**Problem description:**
All of the data below must be repeated exactly.

** BEGIN **

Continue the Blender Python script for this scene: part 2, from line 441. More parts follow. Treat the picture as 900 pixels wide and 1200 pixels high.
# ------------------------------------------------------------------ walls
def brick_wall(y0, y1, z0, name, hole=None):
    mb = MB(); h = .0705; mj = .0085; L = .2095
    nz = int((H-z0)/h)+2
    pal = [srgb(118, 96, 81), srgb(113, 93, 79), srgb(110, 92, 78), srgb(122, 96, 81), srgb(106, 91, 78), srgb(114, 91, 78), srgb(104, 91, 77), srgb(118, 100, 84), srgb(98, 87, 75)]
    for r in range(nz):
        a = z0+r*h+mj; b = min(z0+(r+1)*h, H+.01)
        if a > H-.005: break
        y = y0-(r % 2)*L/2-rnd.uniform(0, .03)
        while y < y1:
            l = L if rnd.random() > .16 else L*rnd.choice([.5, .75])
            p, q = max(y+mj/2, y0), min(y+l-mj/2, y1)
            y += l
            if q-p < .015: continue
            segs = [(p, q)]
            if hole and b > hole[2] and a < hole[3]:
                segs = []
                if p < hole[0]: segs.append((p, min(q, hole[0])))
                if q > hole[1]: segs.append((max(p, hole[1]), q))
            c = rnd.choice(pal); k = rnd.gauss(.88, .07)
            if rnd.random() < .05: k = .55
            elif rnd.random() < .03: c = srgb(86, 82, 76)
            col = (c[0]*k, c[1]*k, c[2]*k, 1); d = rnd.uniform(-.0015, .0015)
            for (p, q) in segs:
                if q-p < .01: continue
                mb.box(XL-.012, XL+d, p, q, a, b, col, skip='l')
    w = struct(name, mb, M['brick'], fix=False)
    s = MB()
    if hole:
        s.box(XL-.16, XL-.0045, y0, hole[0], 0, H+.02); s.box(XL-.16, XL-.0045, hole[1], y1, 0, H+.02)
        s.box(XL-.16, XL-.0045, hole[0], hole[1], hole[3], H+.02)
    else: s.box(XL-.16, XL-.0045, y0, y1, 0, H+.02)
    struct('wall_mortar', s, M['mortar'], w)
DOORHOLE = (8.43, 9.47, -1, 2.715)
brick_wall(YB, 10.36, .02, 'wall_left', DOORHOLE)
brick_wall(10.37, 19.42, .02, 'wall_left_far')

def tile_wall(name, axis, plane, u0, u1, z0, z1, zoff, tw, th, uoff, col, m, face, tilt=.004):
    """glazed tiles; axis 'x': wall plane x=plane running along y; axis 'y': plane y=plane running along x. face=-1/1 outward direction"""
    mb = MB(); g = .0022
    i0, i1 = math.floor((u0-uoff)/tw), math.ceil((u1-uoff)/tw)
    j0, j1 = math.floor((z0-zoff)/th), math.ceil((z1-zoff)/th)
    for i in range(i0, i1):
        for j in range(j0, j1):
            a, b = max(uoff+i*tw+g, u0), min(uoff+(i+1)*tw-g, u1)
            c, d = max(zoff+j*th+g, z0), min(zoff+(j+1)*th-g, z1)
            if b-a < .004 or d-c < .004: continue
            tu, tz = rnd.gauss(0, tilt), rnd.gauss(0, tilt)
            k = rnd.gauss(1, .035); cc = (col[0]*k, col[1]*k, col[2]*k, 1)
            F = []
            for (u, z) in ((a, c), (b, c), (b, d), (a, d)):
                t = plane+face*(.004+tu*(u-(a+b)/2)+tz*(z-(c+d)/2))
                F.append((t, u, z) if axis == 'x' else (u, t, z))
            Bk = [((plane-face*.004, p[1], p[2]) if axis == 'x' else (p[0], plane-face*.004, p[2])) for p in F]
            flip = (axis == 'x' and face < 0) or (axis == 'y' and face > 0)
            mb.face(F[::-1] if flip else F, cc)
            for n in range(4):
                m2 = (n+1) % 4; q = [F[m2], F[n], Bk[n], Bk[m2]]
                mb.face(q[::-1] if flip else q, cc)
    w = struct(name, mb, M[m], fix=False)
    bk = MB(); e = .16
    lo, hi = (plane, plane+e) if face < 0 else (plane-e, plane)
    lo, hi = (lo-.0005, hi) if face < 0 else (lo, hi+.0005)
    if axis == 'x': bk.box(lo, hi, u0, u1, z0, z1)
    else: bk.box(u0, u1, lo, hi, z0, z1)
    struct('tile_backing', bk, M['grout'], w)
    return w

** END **

**Final result:**
Continue the Blender Python script for this scene: part 2, from line 441. More parts follow. Treat the picture as 900 pixels wide and 1200 pixels high.
# ------------------------------------------------------------------ walls
def brick_wall(y0, y1, z0, name, hole=None):
    mb = MB(); h = .0705; mj = .0085; L = .2095
    nz = int((H-z0)/h)+2
    pal = [srgb(118, 96, 81), srgb(113, 93, 79), srgb(110, 92, 78), srgb(122, 96, 81), srgb(106, 91, 78), srgb(114, 91, 78), srgb(104, 91, 77), srgb(118, 100, 84), srgb(98, 87, 75)]
    for r in range(nz):
        a = z0+r*h+mj; b = min(z0+(r+1)*h, H+.01)
        if a > H-.005: break
        y = y0-(r % 2)*L/2-rnd.uniform(0, .03)
        while y < y1:
            l = L if rnd.random() > .16 else L*rnd.choice([.5, .75])
            p, q = max(y+mj/2, y0), min(y+l-mj/2, y1)
            y += l
            if q-p < .015: continue
            segs = [(p, q)]
            if hole and b > hole[2] and a < hole[3]:
                segs = []
                if p < hole[0]: segs.append((p, min(q, hole[0])))
                if q > hole[1]: segs.append((max(p, hole[1]), q))
            c = rnd.choice(pal); k = rnd.gauss(.88, .07)
            if rnd.random() < .05: k = .55
            elif rnd.random() < .03: c = srgb(86, 82, 76)
            col = (c[0]*k, c[1]*k, c[2]*k, 1); d = rnd.uniform(-.0015, .0015)
            for (p, q) in segs:
                if q-p < .01: continue
                mb.box(XL-.012, XL+d, p, q, a, b, col, skip='l')
    w = struct(name, mb, M['brick'], fix=False)
    s = MB()
    if hole:
        s.box(XL-.16, XL-.0045, y0, hole[0], 0, H+.02); s.box(XL-.16, XL-.0045, hole[1], y1, 0, H+.02)
        s.box(XL-.16, XL-.0045, hole[0], hole[1], hole[3], H+.02)
    else: s.box(XL-.16, XL-.0045, y0, y1, 0, H+.02)
    struct('wall_mortar', s, M['mortar'], w)
DOORHOLE = (8.43, 9.47, -1, 2.715)
brick_wall(YB, 10.36, .02, 'wall_left', DOORHOLE)
brick_wall(10.37, 19.42, .02, 'wall_left_far')

def tile_wall(name, axis, plane, u0, u1, z0, z1, zoff, tw, th, uoff, col, m, face, tilt=.004):
    """glazed tiles; axis 'x': wall plane x=plane running along y; axis 'y': plane y=plane running along x. face=-1/1 outward direction"""
    mb = MB(); g = .0022
    i0, i1 = math.floor((u0-uoff)/tw), math.ceil((u1-uoff)/tw)
    j0, j1 = math.floor((z0-zoff)/th), math.ceil((z1-zoff)/th)
    for i in range(i0, i1):
        for j in range(j0, j1):
            a, b = max(uoff+i*tw+g, u0), min(uoff+(i+1)*tw-g, u1)
            c, d = max(zoff+j*th+g, z0), min(zoff+(j+1)*th-g, z1)
            if b-a < .004 or d-c < .004: continue
            tu, tz = rnd.gauss(0, tilt), rnd.gauss(0, tilt)
            k = rnd.gauss(1, .035); cc = (col[0]*k, col[1]*k, col[2]*k, 1)
            F = []
            for (u, z) in ((a, c), (b, c), (b, d), (a, d)):
                t = plane+face*(.004+tu*(u-(a+b)/2)+tz*(z-(c+d)/2))
                F.append((t, u, z) if axis == 'x' else (u, t, z))
            Bk = [((plane-face*.004, p[1], p[2]) if axis == 'x' else (p[0], plane-face*.004, p[2])) for p in F]
            flip = (axis == 'x' and face < 0) or (axis == 'y' and face > 0)
            mb.face(F[::-1] if flip else F, cc)
            for n in range(4):
                m2 = (n+1) % 4; q = [F[m2], F[n], Bk[n], Bk[m2]]
                mb.face(q[::-1] if flip else q, cc)
    w = struct(name, mb, M[m], fix=False)
    bk = MB(); e = .16
    lo, hi = (plane, plane+e) if face < 0 else (plane-e, plane)
    lo, hi = (lo-.0005, hi) if face < 0 else (lo, hi+.0005)
    if axis == 'x': bk.box(lo, hi, u0, u1, z0, z1)
    else: bk.box(u0, u1, lo, hi, z0, z1)
    struct('tile_backing', bk, M['grout'], w)
    return w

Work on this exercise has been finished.